(Collected data)

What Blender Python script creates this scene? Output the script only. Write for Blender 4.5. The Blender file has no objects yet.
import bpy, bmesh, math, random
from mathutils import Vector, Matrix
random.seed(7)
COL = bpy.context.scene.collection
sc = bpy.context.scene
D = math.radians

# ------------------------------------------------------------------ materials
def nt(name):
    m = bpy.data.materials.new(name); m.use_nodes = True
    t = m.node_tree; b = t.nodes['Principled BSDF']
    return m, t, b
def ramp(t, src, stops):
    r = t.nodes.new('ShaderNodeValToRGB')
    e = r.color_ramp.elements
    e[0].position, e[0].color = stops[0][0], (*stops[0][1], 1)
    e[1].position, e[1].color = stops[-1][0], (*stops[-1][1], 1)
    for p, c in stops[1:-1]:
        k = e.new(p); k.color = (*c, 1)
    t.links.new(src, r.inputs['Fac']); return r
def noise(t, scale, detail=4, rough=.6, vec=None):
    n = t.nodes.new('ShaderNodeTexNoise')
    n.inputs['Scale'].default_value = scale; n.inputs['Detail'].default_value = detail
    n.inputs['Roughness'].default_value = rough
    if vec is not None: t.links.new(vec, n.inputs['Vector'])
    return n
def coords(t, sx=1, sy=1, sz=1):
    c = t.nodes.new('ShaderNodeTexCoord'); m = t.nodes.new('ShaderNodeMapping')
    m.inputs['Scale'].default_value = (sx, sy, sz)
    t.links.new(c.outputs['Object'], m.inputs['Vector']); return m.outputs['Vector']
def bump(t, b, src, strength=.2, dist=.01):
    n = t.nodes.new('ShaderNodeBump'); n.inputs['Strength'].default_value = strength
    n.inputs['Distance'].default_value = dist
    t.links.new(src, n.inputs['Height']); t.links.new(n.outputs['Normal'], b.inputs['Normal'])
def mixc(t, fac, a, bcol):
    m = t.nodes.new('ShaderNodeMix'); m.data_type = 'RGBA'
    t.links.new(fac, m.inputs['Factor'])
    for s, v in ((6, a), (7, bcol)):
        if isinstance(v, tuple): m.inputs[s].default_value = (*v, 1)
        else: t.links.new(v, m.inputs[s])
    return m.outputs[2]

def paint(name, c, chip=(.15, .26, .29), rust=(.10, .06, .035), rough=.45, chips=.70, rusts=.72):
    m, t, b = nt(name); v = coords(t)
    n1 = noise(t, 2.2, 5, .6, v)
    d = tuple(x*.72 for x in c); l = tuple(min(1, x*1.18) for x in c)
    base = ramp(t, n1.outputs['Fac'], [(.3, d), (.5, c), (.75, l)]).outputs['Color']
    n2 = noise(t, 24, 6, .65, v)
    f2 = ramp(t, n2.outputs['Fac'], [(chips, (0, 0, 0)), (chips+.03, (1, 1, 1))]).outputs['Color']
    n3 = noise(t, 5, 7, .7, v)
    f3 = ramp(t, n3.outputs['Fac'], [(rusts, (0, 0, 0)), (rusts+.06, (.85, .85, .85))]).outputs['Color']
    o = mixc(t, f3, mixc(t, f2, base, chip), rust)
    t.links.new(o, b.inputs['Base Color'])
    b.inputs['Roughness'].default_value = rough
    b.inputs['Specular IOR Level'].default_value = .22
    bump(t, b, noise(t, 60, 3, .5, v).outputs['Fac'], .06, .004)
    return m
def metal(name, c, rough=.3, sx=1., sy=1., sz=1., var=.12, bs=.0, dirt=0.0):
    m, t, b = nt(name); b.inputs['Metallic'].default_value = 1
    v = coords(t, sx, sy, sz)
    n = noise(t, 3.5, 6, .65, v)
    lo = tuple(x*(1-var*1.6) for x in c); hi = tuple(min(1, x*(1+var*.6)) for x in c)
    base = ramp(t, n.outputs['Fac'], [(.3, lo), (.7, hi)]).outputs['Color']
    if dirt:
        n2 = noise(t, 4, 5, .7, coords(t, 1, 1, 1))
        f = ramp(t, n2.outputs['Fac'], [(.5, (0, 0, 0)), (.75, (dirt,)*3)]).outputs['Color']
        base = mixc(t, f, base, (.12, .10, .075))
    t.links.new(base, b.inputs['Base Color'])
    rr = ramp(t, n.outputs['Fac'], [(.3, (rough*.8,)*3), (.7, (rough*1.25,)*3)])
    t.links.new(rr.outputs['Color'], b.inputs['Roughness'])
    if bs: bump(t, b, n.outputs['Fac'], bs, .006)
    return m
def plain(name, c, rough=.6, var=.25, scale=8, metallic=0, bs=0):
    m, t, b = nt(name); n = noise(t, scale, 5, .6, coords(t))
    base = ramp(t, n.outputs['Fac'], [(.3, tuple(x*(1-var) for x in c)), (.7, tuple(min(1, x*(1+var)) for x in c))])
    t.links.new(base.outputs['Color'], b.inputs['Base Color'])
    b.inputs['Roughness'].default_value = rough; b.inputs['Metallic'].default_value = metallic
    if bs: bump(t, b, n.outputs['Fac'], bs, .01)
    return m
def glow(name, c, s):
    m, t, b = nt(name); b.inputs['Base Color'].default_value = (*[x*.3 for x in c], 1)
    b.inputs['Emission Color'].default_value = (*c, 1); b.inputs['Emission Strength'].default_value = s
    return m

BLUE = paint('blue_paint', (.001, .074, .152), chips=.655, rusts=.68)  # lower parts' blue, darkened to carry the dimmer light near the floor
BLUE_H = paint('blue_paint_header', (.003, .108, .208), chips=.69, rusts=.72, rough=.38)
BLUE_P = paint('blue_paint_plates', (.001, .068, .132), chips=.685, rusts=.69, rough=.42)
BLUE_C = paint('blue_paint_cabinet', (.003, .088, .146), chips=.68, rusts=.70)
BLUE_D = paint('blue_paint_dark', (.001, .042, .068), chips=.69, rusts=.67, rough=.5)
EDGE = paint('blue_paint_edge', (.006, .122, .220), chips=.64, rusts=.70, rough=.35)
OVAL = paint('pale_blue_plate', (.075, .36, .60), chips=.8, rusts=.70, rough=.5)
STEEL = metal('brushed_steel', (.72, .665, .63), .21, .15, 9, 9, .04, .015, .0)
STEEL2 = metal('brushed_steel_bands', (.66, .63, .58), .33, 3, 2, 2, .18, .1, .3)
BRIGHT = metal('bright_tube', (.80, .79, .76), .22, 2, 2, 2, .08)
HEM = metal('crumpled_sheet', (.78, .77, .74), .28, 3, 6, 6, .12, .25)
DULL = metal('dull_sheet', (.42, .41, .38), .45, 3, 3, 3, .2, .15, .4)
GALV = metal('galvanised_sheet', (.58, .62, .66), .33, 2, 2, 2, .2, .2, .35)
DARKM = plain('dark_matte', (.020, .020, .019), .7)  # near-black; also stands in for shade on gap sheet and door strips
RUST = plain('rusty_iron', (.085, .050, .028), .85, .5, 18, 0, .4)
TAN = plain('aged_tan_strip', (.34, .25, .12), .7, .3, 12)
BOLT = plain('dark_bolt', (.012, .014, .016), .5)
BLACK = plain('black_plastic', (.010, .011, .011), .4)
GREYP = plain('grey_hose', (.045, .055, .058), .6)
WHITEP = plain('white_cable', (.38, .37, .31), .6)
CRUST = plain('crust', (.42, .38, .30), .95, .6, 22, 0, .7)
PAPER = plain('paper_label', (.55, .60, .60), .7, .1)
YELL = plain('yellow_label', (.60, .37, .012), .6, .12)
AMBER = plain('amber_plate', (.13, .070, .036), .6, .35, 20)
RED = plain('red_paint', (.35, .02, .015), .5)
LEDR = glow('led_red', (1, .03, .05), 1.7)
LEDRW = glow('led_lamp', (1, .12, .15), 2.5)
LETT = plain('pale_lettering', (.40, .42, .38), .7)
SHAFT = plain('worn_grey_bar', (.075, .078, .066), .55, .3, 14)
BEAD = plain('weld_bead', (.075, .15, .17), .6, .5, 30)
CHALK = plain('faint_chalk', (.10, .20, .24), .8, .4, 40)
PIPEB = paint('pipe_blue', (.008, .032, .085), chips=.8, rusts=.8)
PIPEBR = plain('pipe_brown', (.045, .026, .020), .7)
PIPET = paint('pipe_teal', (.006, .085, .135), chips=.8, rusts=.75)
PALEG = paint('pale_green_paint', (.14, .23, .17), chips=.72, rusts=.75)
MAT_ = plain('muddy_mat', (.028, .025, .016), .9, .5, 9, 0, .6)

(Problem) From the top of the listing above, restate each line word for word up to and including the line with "D = math.radians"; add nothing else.

(Final result)
What Blender Python script creates this scene? Output the script only. Write for Blender 4.5. The Blender file has no objects yet.
import bpy, bmesh, math, random
from mathutils import Vector, Matrix
random.seed(7)
COL = bpy.context.scene.collection
sc = bpy.context.scene
D = math.radians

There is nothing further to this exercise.